Market Model Overview

• Market equilibrium occurs when quantity demanded ($Q_d$) equals quantity supplied ($Q_s$).
• Equilibrium prices ($\overline{P}$) and quantities ($\overline{Q}$) are crucial for understanding market dynamics.

Problem 1: Market Model Analysis

• Equations:
  • Demand: $Q_d = 24 - 2P$
  • Supply: $Q_s = -5 + 7P$
• Elimination Method:
  • Set $24 - 2P = -5 + 7P$ to find equilibrium price.
  • Solve for $\overline{P}$ and subsequently for $\overline{Q}$.
• Formulas Reference (3.4 and 3.5):
  • Specific formulas provide alternative calculations for equilibrium values.

Problem 2: Demand and Supply Function Analysis

• Set (a):
  • Demand: $Q_d = 51 - 3P$
  • Supply: $Q_s = 6P - 10$
• Set (b):
  • Demand: $Q_d = 30 - 2P$
  • Supply: $Q_s = -6 + 5P$
• Elimination Method:
  • For both sets, equate $Q_d$ and $Q_s$, isolate $P$, then compute $\overline{P}$ and $\overline{Q}$.

Condition for Positive Equilibrium

• For $\overline{Q}$ to be positive, the expression $(ad - bc)$ must share the same sign as $(b + d)$.
• This condition ensures a viable equilibrium exists within the specified market models.

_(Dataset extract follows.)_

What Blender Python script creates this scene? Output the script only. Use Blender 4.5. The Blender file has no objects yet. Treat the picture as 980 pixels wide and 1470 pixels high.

Impact of Zero Sum on Equilibrium

• If $(b + d) = 0$:
  • No equilibrium solution can be derived via formulas (3.4) and (3.5) due to the lack of definitive intersection between demand and supply curves.

Graphical Interpretation

• With $(b + d) = 0$, demand and supply curves become parallel, implying no intersection point exists.
• This configuration indicates the absence of equilibrium in the market: sellers and buyers cannot agree on a transaction price.